Japanese American citizens unjustly confined between 1942-45 focus of Carleton photography exhibit

January 27, 2018

In conjunction with the Carleton Gould Library photography exhibit, “Colors of Confinement: Rare Kodachrome Photographs of Japanese American Incarceration in World War II,” curator University of North Carolina School of Law professor Eric Muller will speak Wednesday, Jan. 31 at 4:30 p.m. in the Gould Library Athenaeum. Muller will discuss the exhibit, featuring rare photographs taken from the Mountain Relocation Center in Wyoming between 1942-45. A reception with light refreshments will follow Muller’s presentation.

The featured photos were taken by amateur photographer Takao "Bill" Manbo, while he was incarcerated with his family at the Heart Mountain Relocation Center in northwest Wyoming. Heart Mountain was one of ten sites where the United States government confined 14,000 American citizens of Japanese ancestry during World War II because of their ancestry. Unlike most inmates who managed to take photographs in internment camps, Manbo used Kodachrome slide film, and the color has proved enduring and affecting. While documenting celebrations, landscapes, and family portraits, none of the images entirely escape their context, but many capture beautiful, even lighthearted moments that testify to the resiliency of this imprisoned community during this dark chapter in American history.

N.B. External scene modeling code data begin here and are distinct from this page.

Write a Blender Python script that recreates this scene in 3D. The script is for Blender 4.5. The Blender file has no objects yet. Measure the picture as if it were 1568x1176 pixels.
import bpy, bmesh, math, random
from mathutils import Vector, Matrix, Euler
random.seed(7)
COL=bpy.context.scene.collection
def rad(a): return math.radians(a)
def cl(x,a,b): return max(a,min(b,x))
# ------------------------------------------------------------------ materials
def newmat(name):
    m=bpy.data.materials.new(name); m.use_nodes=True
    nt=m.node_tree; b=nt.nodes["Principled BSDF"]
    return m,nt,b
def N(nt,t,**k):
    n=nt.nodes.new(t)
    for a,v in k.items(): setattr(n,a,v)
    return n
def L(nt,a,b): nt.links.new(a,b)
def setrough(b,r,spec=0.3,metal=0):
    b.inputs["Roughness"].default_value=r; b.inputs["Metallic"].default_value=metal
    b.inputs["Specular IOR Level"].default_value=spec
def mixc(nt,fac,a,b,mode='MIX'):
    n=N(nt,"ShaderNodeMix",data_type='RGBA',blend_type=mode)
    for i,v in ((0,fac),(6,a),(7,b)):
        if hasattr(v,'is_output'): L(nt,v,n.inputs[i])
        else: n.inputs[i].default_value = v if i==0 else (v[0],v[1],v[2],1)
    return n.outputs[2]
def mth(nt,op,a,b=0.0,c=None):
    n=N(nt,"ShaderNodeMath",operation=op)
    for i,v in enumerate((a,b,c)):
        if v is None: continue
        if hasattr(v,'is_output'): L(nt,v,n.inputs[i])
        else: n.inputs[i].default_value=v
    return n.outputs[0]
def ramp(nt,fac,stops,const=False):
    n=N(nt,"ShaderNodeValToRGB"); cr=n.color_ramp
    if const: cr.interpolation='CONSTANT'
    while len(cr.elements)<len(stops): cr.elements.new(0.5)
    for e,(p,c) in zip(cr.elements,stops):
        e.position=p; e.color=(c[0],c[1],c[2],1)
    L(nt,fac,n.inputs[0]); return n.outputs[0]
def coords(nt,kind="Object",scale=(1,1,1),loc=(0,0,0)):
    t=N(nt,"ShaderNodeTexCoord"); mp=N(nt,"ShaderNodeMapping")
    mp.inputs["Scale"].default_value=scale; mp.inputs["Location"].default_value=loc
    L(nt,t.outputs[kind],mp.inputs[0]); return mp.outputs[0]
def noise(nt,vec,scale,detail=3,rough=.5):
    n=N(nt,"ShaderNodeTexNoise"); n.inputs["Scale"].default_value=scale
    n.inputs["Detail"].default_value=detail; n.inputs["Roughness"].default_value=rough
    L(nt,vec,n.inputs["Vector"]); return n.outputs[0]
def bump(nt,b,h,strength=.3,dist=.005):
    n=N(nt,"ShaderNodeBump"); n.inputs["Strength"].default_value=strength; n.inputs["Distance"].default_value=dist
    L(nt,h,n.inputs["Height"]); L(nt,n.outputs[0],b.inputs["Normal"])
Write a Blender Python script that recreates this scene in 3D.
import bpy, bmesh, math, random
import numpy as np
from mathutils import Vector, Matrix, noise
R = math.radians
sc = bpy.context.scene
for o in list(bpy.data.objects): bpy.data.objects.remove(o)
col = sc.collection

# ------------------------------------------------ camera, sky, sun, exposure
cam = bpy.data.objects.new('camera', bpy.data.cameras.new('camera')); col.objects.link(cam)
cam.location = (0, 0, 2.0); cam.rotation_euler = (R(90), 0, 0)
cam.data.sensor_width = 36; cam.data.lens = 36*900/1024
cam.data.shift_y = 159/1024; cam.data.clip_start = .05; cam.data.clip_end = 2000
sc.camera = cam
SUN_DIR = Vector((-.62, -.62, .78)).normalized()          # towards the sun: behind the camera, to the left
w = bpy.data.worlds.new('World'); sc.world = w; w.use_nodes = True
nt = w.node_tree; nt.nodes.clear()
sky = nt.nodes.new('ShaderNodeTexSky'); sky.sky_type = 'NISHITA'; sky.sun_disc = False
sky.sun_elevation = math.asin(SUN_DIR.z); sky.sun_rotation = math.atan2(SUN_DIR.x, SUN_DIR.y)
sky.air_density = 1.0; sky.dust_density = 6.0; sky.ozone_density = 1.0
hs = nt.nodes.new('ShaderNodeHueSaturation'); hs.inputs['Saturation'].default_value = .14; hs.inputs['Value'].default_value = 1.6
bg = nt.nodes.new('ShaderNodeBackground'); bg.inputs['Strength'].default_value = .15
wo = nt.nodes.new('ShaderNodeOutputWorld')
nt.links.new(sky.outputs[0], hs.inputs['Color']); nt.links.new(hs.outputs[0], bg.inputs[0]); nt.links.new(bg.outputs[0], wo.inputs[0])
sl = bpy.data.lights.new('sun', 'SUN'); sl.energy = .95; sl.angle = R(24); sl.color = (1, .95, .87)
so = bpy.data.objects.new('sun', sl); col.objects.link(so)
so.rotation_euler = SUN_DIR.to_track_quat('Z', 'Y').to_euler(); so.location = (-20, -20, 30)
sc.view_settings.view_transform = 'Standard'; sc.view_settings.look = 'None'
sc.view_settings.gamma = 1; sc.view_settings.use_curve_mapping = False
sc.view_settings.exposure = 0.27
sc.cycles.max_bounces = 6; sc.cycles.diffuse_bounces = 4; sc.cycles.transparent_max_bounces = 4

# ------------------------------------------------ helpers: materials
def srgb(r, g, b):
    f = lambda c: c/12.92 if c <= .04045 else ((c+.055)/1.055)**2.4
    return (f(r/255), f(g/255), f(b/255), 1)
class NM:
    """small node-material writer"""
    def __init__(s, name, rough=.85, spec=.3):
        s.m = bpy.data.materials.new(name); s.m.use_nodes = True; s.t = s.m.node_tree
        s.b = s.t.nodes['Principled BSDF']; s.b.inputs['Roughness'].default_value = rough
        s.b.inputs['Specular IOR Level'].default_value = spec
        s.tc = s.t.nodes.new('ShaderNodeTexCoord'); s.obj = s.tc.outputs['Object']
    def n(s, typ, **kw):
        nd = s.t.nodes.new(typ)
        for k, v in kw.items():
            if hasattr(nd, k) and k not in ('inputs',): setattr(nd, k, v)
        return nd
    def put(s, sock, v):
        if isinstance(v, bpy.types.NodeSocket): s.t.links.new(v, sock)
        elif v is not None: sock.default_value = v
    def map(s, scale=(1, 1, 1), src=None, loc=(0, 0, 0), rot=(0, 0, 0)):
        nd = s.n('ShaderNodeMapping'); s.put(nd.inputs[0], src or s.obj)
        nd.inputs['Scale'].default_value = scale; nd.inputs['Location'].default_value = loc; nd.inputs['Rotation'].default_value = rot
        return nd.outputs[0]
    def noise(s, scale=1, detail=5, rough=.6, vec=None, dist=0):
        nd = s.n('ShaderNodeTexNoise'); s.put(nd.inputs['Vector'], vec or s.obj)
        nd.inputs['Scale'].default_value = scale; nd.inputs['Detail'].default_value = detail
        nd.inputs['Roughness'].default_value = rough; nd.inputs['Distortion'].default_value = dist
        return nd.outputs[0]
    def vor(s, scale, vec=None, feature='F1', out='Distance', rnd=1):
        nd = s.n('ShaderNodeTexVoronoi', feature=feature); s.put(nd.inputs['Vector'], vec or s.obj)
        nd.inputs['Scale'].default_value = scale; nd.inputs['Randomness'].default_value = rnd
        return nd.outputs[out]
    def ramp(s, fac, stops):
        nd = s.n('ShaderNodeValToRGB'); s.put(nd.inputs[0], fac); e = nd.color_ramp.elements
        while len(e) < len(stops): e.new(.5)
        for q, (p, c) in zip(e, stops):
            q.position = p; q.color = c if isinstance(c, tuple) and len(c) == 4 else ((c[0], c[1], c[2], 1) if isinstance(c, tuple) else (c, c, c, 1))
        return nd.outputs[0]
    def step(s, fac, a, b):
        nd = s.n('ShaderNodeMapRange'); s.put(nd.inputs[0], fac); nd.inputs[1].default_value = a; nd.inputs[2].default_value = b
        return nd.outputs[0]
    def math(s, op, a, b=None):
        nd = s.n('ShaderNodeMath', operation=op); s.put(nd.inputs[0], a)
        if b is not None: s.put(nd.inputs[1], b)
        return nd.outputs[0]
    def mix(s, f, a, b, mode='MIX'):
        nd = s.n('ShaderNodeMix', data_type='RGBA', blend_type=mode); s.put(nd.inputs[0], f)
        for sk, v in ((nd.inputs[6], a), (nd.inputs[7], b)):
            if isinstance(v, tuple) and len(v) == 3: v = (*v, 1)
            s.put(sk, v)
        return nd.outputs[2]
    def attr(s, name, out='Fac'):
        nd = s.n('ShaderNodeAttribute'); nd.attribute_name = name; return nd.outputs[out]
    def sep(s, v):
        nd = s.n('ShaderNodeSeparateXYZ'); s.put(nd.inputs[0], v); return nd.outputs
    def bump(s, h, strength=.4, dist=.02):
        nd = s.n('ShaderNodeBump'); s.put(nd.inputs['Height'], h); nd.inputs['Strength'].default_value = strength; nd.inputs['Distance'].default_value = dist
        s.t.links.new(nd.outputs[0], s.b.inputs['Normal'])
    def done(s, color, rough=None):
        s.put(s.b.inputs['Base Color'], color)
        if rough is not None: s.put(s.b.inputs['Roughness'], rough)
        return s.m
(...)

Muller is Dan K. Moore Distinguished Professor in Jurisprudence and Ethics at the University of North Carolina School of Law. He is the editor of Colors of Confinement: Rare Kodachrome Photographs of Japanese American Incarceration in World War II, published in 2012 by the University of North Carolina Press in collaboration with the Center for Documentary Studies at Duke University. Colors of Confinement features 60 extremely rare Kodachrome images of ordinary life behind the barbed wire of the Heart Mountain Relocation Center. The book won the Western History Association’s 2013 Joan Patterson Kerr Award for the best illustrated history of the American West.

This event is sponsored by the Carleton College Center for Global and Regional Studies. For more information, including disability accommodations, call (507) 222-4217. 

“Colors of Confinement: Rare Kodachrome Photographs of Japanese American Incarceration in World War II” will be on display in the Gould Library though April 13, 2018. The Gould Library is located off College Street on the Carleton campus, and is also accessible via Highway 19 in Northfield.